Stormont talks: ‘Devil will be in the detail’ of Government’s £2.5bn package

Northern Ireland Secretary of State Chris Heaton-Harris held talks about Stormont’s dire economic situation with the five main political parties yesterday.

It subsequently emerged that the Government has offered a package, including funding for public sector pay increases — but it is dependent on the return of the power-sharing institutions.

The financial support includes:

• Funding to public sector pay rises;

• Reform of the funding model for NI;

• A stabilisation fund of the next four years to give the Executive access to additional financial support;

• Giving the Executive the power to spend money currently provided by the Government for specific NI projects to transform public services instead; and

• Extending the two-year period to pay back Stormont’s budget overspend to five years.
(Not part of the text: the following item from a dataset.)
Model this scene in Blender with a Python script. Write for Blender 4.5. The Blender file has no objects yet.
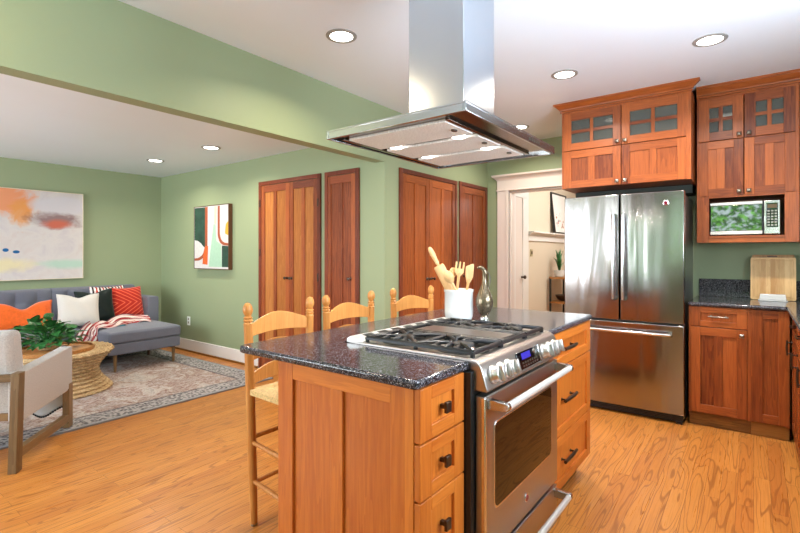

To benefit, the Stormont parties would have to introduce revenue-raising measures, including hiking rates by at least 15%.
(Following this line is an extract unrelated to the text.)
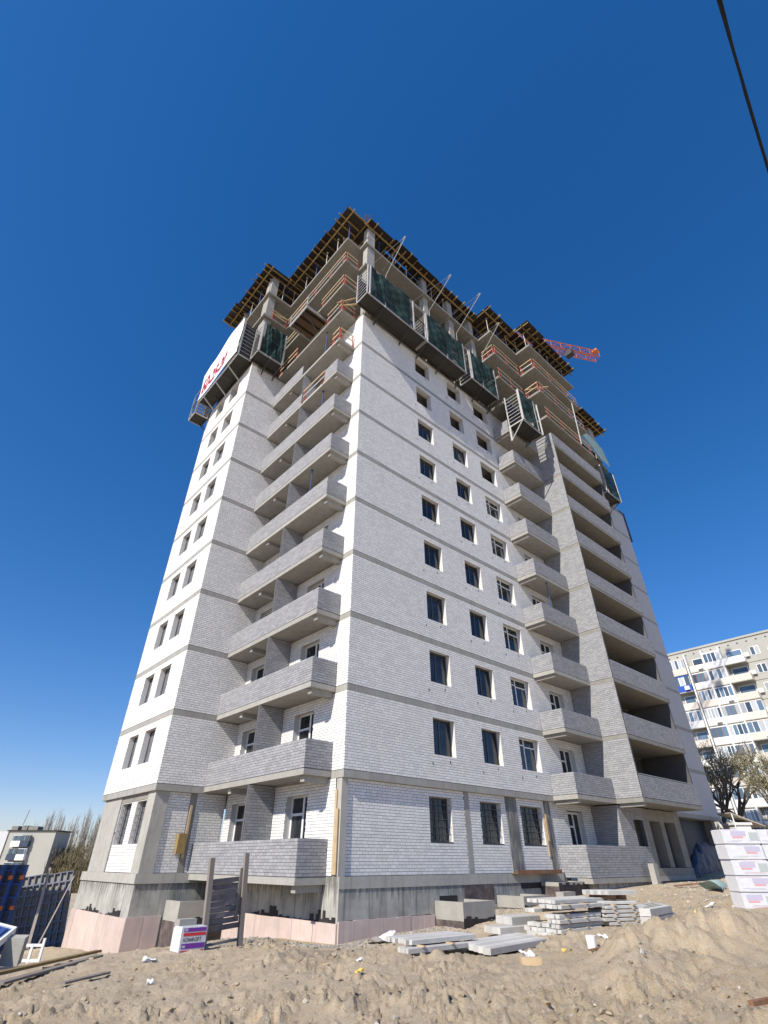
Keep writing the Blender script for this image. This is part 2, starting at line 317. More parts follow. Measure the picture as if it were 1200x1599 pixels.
def bumpg(x, y, cx, cy, rx, ry, ang=0.0):
    c, s = math.cos(ang), math.sin(ang); u = ((x-cx)*c+(y-cy)*s)/rx; v = (-(x-cx)*s+(y-cy)*c)/ry
    return np.exp(-(u*u+v*v))
def ground(x, y, detail=True):
    x = np.atleast_1d(np.asarray(x, float)); y = np.atleast_1d(np.asarray(y, float)); z = np.full(x.shape, _W[_n])+_W[_n+1]*x+_W[_n+2]*y
    for i in range(_n): z = z+_W[i]*tps_k(np.hypot(x-GP[i, 0], y-GP[i, 1]))
    d = np.hypot(x-5, y-2); t = np.clip((d-28)/40, 0, 1); t = t*t*(3-2*t)
    far = -3.6-np.clip((y-20)/130, 0, 1)*6.5-np.clip((-x-10)/60, 0, 1)*1.5+np.clip((x-40)/60, 0, 1)*0.4
    z = np.clip(z, -7.5, -2.9)*(1-t)+far*t
    # spoil heaps and the ridge pushed up in front of the stacks
    hv = 1+0.9*fbm(x, y, 1.1, 4, 51)+0.9*fbm(x, y, 2.9, 4, 52, .6)
    z = z+np.clip(hv, .5, 1.35)*0.36*bumpg(x, y, 0.35, -9.15, 1.1, 0.6, 0.5)+hv*0.48*bumpg(x, y, 2.0, -10.2, 2.6, 0.9, 0.1)+hv*0.22*bumpg(x, y, -1.5, -10.2, 1.5, 0.5, 0.4)+hv*0.13*bumpg(x, y, -2.4, -6.4, 1.9, 0.4, -0.1)
    z = z+0.16*bumpg(x, y, -4.6, -4.0, 1.6, 0.5, 0.9)+0.18*bumpg(x, y, -2.0, 2.6, 1.8, 0.8, 0.3)+0.25*bumpg(x, y, -4.6, 12.0, 0.8, 3.5)
    z = z+0.45*bumpg(x, y, 28.5, -1.0, 3.0, 1.0)+0.12*bumpg(x, y, 5.4, -0.9, 0.8, 0.7)
    if detail:
        near = np.clip(1.2-np.hypot(x+6, y+8)/40, 0.25, 1)
        wall = np.clip(np.maximum(np.maximum(-x-0.3, -y-0.3), 0)/1.5, 0.15, 1)
        rough = np.clip(1.0-np.hypot(x+4, y+5)/18, 0.35, 1)
        n1 = fbm(x, y, 0.45, 3, 3)*0.07; n2 = fbm(x, y, 1.5, 4, 9)
        patch = np.clip(fbm(x, y, 0.33, 3, 77)*2.2+0.45, 0, 1)                   # churned areas between driven-flat ones
        u = (x*.745-y*.667)+0.25*n2; v = x*.667+y*.745
        cl = np.abs(fbm(u*0.55, v*1.5, 2.2, 5, 21, 0.62)); n3 = -np.clip(0.10-cl, 0, 1)*1.7      # torn crevices, mostly across the view
        n4 = np.maximum(fbm(x, y, 4.5, 4, 33, 0.6)-0.05, 0)*0.36
        tr = 0.0
        for v0, am in ((-14.9, 1), (-12.9, .8)):                                                   # tyre ruts across the foreground
            q = (v-v0-0.25*np.sin(u*.35)); tr = tr-am*0.09*np.exp(-(q/.22)**2)*(0.7+0.3*np.sin(u*17))+am*0.05*np.exp(-((np.abs(q)-.42)/.14)**2)
        z = z+(n1+n2*0.05)*near*wall+(n3*rough+n4*rough)*near*wall*(.25+.75*patch)+tr*near*wall
    return z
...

For the average house in Belfast this would mean an increase of around £216 on the typical annual rates bill.

UUP leader Doug Beattie talks to health care workers protesting over pay

Stormont is on track for a £450m overspend this year, rising to around £1bn if public sector pay awards are factored in. Last year there was an overspend of £300m.

Earlier this year the NI Fiscal Council produced a report which concluded that, for every £100 per head spent on public services in England, Northern Ireland would need £124 per head to deliver the same standard of public services.

Economist Dr Esmond Birnie is a member of the NI Fiscal Council. While the council has not yet received an official breakdown of the financial package, he said it appears as though the Government has now accepted that Northern Ireland needs increased funding per head to deliver services to the same standard as in England.

“I think it is also very significant, and a good thing based on past problems, that this time around it looks like money for the transformation of the way the NI public sector works is being put into a special — hopefully strongly-ringfenced — fund,” he said.

“But overall the devil will be in the detail.”

However, DUP leader Sir Jeffrey Donaldson said the financial package being offered “falls short” of what is needed.

“We will study what the Government has said. Our initial reaction is that it falls short of what is required to enable our public services to be placed on a sustainable basis in terms of funding of those public services,” he said. “There is still some way to go in terms of both the negotiations that we have been engaged in with the Government on the Northern Ireland Protocol related issues and there is still some way to go in these discussions about the budgetary pressures.

“But we are committed to working each day to make the progress that’s required and to see Northern Ireland’s institutions restored on a sustainable and stable basis and on a basis that unionists as well as nationalists can support.”

Sinn Fein’s Michelle O’Neill, Mary-Lou McDonald and Conor Murphy arrive

Sinn Fein’s Michelle O’Neill said the financial package being offered “does not touch the surface” of what is required to have properly funded public services.

“We have a battle, but it is a battle the parties must fight together and take this right to the British Government,” she said.

“If the Executive is going to be successful then we need to have properly funded public services.”

She added: “What we now need to have is a decision to be made in terms of the restoration of the Executive.”

Alliance Party leader Naomi Long said “For us this is not about a short-term fix, it is not about dangling baubles at us before Christmas and getting everybody to rush back and say that this will be resolved immediately.”

Ulster Unionist leader Doug Beattie said he doesn’t feel the financial package will be enough in the long term.

He added: “The problem is what happens next year, the year after and it is not quite clear how we are going to deal with that. We can do the pay deals for our nurses, our teachers, our police now, but we don’t know if we’ll be able to do it in 12 months’ time.”

SDLP leader Colum Eastwood urged Sir Jeffrey Donaldson to re-enter Stormont.

“As we know there’s a huge black hole in the public finances in Northern Ireland,” he said.

“We have people behind us who are frontline workers who have to go out and strike in the cold to be paid properly. And we’ve hundreds of thousands of people — a quarter of our population — on health waiting lists.

“That’s a lot of work to be getting on with. The first thing that has to happen is that Jeffrey Donaldson has to make a decision to get back into Government.

“We want to be constructive around that, but in terms of the financial conversation, that will obviously be a conversation that the Executive parties will have to have with the Government.”